One of the most important duties of a Superintendent is to watch carefully the work of village postmen. Statistics are kept regularly of the articles delivered and collected by them, and these statistics give a very true indication of the places where new post offices are required in rural tracts. In this way the Department keeps in touch with the whole country, and a special grant has been allowed by Government for opening experimental offices in places which show signs of needing permanent ones. An experimental office is opened for a period of six months and, if it leads to a development of correspondence and pays its way, it is made permanent at the end of that time, but unless it is a complete failure the experiment is extended up to two years in order to give the people of the neighbourhood every chance of retaining the office.

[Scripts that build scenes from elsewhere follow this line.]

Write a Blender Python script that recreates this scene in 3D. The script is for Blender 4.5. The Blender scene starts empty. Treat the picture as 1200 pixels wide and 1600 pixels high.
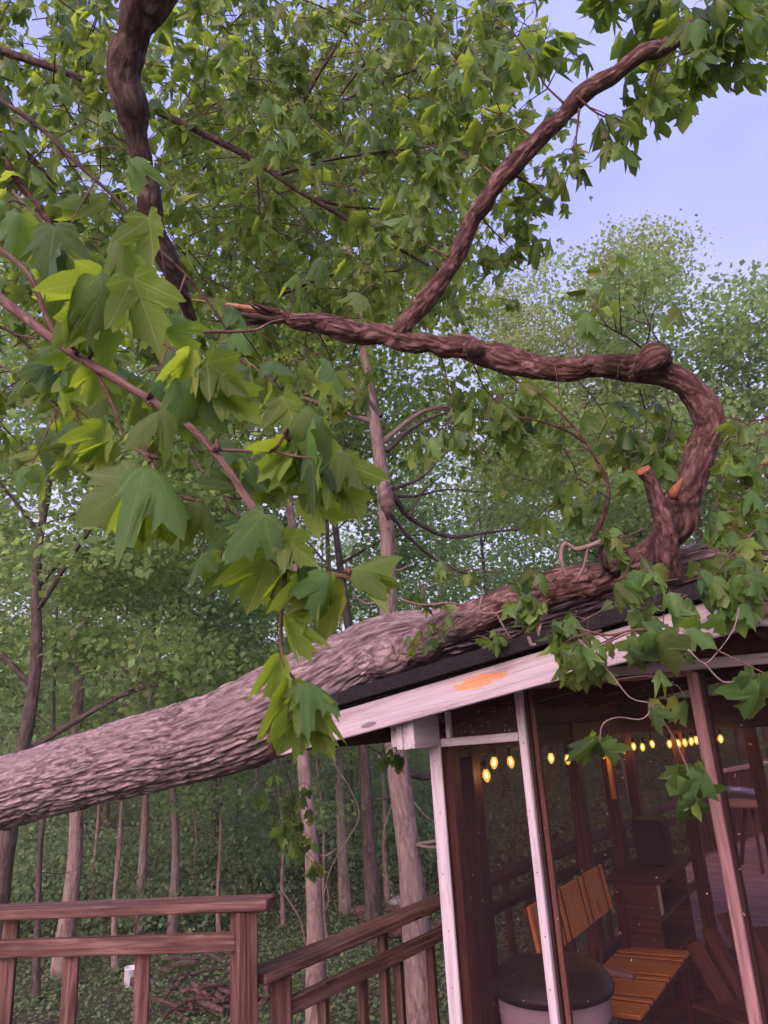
import bpy, bmesh, math, random
import numpy as np
from mathutils import Matrix, Vector

rnd = random.Random(11)
rng = np.random.default_rng(11)
sc = bpy.context.scene
COL = sc.collection

# ------------------------------------------------------------------ camera
FPX = 1110.0                      # focal length in pixels of the 1200 x 1600 photograph
PITCH, ROLL = math.radians(16.9), math.radians(3.6)
CAM = np.array([0.0, 0.0, 1.6])
FW = np.array([0.0, math.cos(PITCH), math.sin(PITCH)])
_R0 = np.array([1.0, 0, 0]); _U0 = np.array([0.0, -math.sin(PITCH), math.cos(PITCH)])
UP = math.cos(ROLL) * _U0 + math.sin(ROLL) * _R0
RT = math.cos(ROLL) * _R0 - math.sin(ROLL) * _U0
cam = bpy.data.cameras.new('camera'); camo = bpy.data.objects.new('camera', cam); COL.objects.link(camo)
cam.sensor_fit = 'HORIZONTAL'; cam.sensor_width = 36.0; cam.lens = FPX / 1200.0 * 36.0
cam.clip_start = 0.05; cam.clip_end = 3000
cam.dof.use_dof = True; cam.dof.focus_distance = 3.6; cam.dof.aperture_fstop = 14
camo.matrix_world = Matrix(((RT[0], UP[0], -FW[0], CAM[0]), (RT[1], UP[1], -FW[1], CAM[1]), (RT[2], UP[2], -FW[2], CAM[2]), (0, 0, 0, 1)))
sc.camera = camo

# ------------------------------------------------------------------ sky, sun, exposure
SUN_EL, SUN_AZ = math.radians(30), math.radians(205)      # azimuth from +Y clockwise: behind the camera, to its left
w = bpy.data.worlds.new('World'); sc.world = w; w.use_nodes = True
nt = w.node_tree; nt.nodes.clear()
sky = nt.nodes.new('ShaderNodeTexSky'); sky.sky_type = 'NISHITA'; sky.sun_disc = False
sky.sun_elevation = SUN_EL; sky.sun_rotation = SUN_AZ; sky.air_density = 1.0; sky.dust_density = 2.0; sky.ozone_density = 2.0
tint = nt.nodes.new('ShaderNodeMix'); tint.data_type = 'RGBA'; tint.blend_type = 'MULTIPLY'; tint.inputs[0].default_value = 1.0
tint.inputs[7].default_value = (1.0, 0.80, 0.95, 1)       # dusk after a storm: the whole sky leans to lavender
veil = nt.nodes.new('ShaderNodeMix'); veil.data_type = 'RGBA'; veil.inputs[0].default_value = 0.75
tcs = nt.nodes.new('ShaderNodeTexCoord'); sxs = nt.nodes.new('ShaderNodeSeparateXYZ'); nt.links.new(tcs.outputs['Generated'], sxs.inputs[0])
hz = nt.nodes.new('ShaderNodeValToRGB'); nt.links.new(sxs.outputs[2], hz.inputs[0])     # thin high cloud: paler towards the horizon, the same all round
hz.color_ramp.elements[0].position = 0.08; hz.color_ramp.elements[0].color = (5.6, 5.0, 6.0, 1); hz.color_ramp.elements[1].position = 0.62; hz.color_ramp.elements[1].color = (2.5, 2.75, 6.3, 1)
nt.links.new(hz.outputs[0], veil.inputs[7])
bg = nt.nodes.new('ShaderNodeBackground'); bg.inputs[1].default_value = 0.15
wo = nt.nodes.new('ShaderNodeOutputWorld')
tcw = nt.nodes.new('ShaderNodeTexCoord'); cl = nt.nodes.new('ShaderNodeTexNoise'); cl.inputs['Scale'].default_value = 2.2; cl.inputs['Detail'].default_value = 5
clr = nt.nodes.new('ShaderNodeMapRange'); clr.inputs[1].default_value = 0.35; clr.inputs[2].default_value = 0.75; clr.inputs[3].default_value = 0.45; clr.inputs[4].default_value = 1.0
nt.links.new(tcw.outputs['Generated'], cl.inputs['Vector']); nt.links.new(cl.outputs[0], clr.inputs[0]); nt.links.new(clr.outputs[0], veil.inputs[0])
nt.links.new(sky.outputs[0], tint.inputs[6]); nt.links.new(tint.outputs[2], veil.inputs[6])
nt.links.new(veil.outputs[2], bg.inputs[0]); nt.links.new(bg.outputs[0], wo.inputs[0])
sl = bpy.data.lights.new('sun', 'SUN'); so = bpy.data.objects.new('sun', sl); COL.objects.link(so)
sl.energy = 3.2; sl.angle = math.radians(50); sl.color = (1.0, 0.69, 0.66)
sdir = Vector((math.sin(SUN_AZ) * math.cos(SUN_EL), math.cos(SUN_AZ) * math.cos(SUN_EL), math.sin(SUN_EL)))
so.rotation_euler = sdir.to_track_quat('Z', 'Y').to_euler(); so.location = (-4, -6, 12)
vs = sc.view_settings; vs.view_transform = 'Standard'; vs.look = 'None'; vs.gamma = 1.0; vs.exposure = 0.78; vs.use_curve_mapping = False
sc.cycles.max_bounces = 5; sc.cycles.transparent_max_bounces = 8; sc.cycles.transmission_bounces = 4; sc.cycles.diffuse_bounces = 3; sc.cycles.glossy_bounces = 2
sc.cycles.use_denoising = True; sc.cycles.use_light_tree = False; w.cycles.sampling_method = 'NONE'

# ------------------------------------------------------------------ measuring: photo pixel -> place in the world
def ray(x, y): return FW + (x - 600) / FPX * RT + (800 - y) / FPX * UP
def P(x, y, d): return CAM + d * ray(x, y)
def Pz(x, y, z):
    r = ray(x, y); return CAM + r * (z - CAM[2]) / r[2]
def proj(q):
    q = np.asarray(q, float) - CAM; d = q @ FW
    return np.stack([600 + FPX * (q @ RT) / d, 800 - FPX * (q @ UP) / d, d], -1)
TH = math.radians(33)             # the gazebo is turned 33 degrees
GU = np.array([math.cos(TH), -math.sin(TH), 0]); GV = np.array([math.sin(TH), math.cos(TH), 0])
K0 = np.array([0.174, 3.594, 0]); ZF = -0.30        # its near left corner and its floor
ZV = np.array([0, 0, 1.0])
def G(s, t, z): return K0 + s * GU + t * GV + z * ZV
def onT(x, y, t):
    r = ray(x, y); return CAM + r * (((K0 + t * GV - CAM) @ GV) / (r @ GV))
def st(q):
    q = np.asarray(q) - K0; return q @ GU, q @ GV, q[2]

# ------------------------------------------------------------------ noise
def _h(i, j, k, s):
    n = (i * 374761393 + j * 668265263 + k * 2147483647 + s * 144269).astype(np.int64)
    n = (n ^ (n >> 13)) * 1274126177
    n = n ^ (n >> 16)
    return (n & 0xFFFF) / 65535.0
def noise(p, seed=0):
    p = np.asarray(p, float); i = np.floor(p).astype(np.int64); f = p - i; f = f * f * (3 - 2 * f)
    o = 0
    for a in (0, 1):
        for b in (0, 1):
            for c in (0, 1):
                wgt = (f[..., 0] if a else 1 - f[..., 0]) * (f[..., 1] if b else 1 - f[..., 1]) * (f[..., 2] if c else 1 - f[..., 2])
                o = o + wgt * _h(i[..., 0] + a, i[..., 1] + b, i[..., 2] + c, seed)
    return o
def fbm(p, octv=4, seed=0):
    o = 0; a = 0.5; p = np.asarray(p, float)
    for k in range(octv):
        o = o + a * noise(p, seed + k); p = p * 2.03 + 7.1; a *= 0.5
    return o

# ------------------------------------------------------------------ materials
class NT:
    def __init__(s, name):
        s.m = bpy.data.materials.new(name); s.m.use_nodes = True; s.t = s.m.node_tree; s.n = s.t.nodes; s.l = s.t.links
        s.b = s.n['Principled BSDF']; s.out = s.n['Material Output']
    def new(s, typ, **kw):
        n = s.n.new(typ)
        for k, v in kw.items():
            if k.startswith('i_'):
                key = k[2:]; n.inputs[int(key) if key.isdigit() else key].default_value = v
            else: setattr(n, k, v)
        return n
    def link(s, a, b): s.l.new(a, b)
    def ramp(s, fac, stops):
        r = s.new('ShaderNodeValToRGB'); e = r.color_ramp.elements
        while len(e) < len(stops): e.new(0.5)
        for x, (pos, c) in zip(e, stops): x.position = pos; x.color = (*c, 1)
        s.link(fac, r.inputs[0]); return r.outputs[0]
    def mix(s, fac, a, b, mode='MIX'):
        n = s.new('ShaderNodeMix', data_type='RGBA', blend_type=mode)
        for sock, v in ((n.inputs[0], fac), (n.inputs[6], a), (n.inputs[7], b)):
            if hasattr(v, 'is_output'): s.link(v, sock)
            else: sock.default_value = v if isinstance(v, (int, float)) else (*v, 1)
        return n.outputs[2]
    def math(s, op, a, b=None):
        n = s.new('ShaderNodeMath', operation=op)
        for k, v in enumerate((a, b)):
            if v is None: continue
            if hasattr(v, 'is_output'): s.link(v, n.inputs[k])
            else: n.inputs[k].default_value = v
        return n.outputs[0]
    def mapped(s, src, scale):
        m = s.new('ShaderNodeMapping'); m.inputs['Scale'].default_value = scale; s.link(src, m.inputs['Vector']); return m.outputs[0]
    def noise(s, vec, scale, detail=4, rough=0.55, dist=0.0):
        n = s.new('ShaderNodeTexNoise'); n.inputs['Scale'].default_value = scale; n.inputs['Detail'].default_value = detail
        n.inputs['Roughness'].default_value = rough; n.inputs['Distortion'].default_value = dist
        s.link(vec, n.inputs['Vector']); return n.outputs[0]
    def bump(s, h, strength=0.5, dist=0.01):
        b = s.new('ShaderNodeBump'); b.inputs['Strength'].default_value = strength; b.inputs['Distance'].default_value = dist
        s.link(h, b.inputs['Height']); s.link(b.outputs[0], s.b.inputs['Normal']); return b
    def base(s, c, rough=0.8, spec=0.3):
        if hasattr(c, 'is_output'): s.link(c, s.b.inputs['Base Color'])
        else: s.b.inputs['Base Color'].default_value = (*c, 1)
        s.b.inputs['Roughness'].default_value = rough; s.b.inputs['Specular IOR Level'].default_value = spec

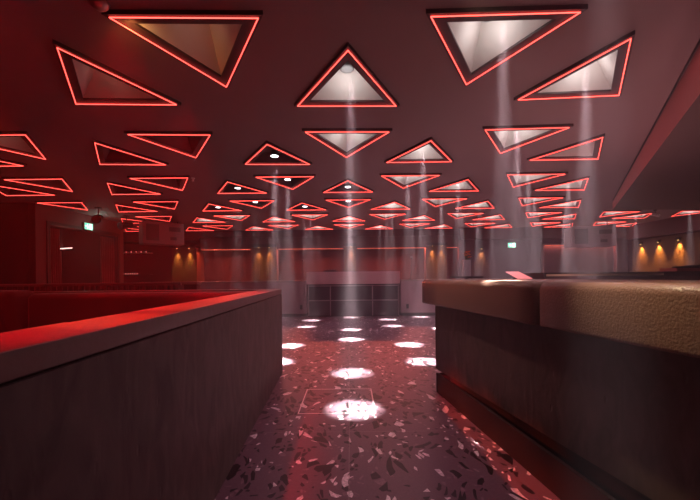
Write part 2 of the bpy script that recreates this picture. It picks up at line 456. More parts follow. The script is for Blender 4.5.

This policy has been most successful and has taught the village people that they are largely responsible for the maintenance of their own post offices. The postmaster is invariably a local man, either the village schoolmaster or a shopkeeper, who gets a small salary, which, combined with the dignity of His Majesty's mails, gives him a direct interest in making the office a profitable concern.

The annual statistics of the Post Office serve as a barometer of the prosperity of India. The Department has entered into the lives of the people with its lines of communication, its savings bank, money orders, payment of pensions and sale of quinine. It has only one aim and that aim is recognized by all, namely, to do the greatest good for the greatest number.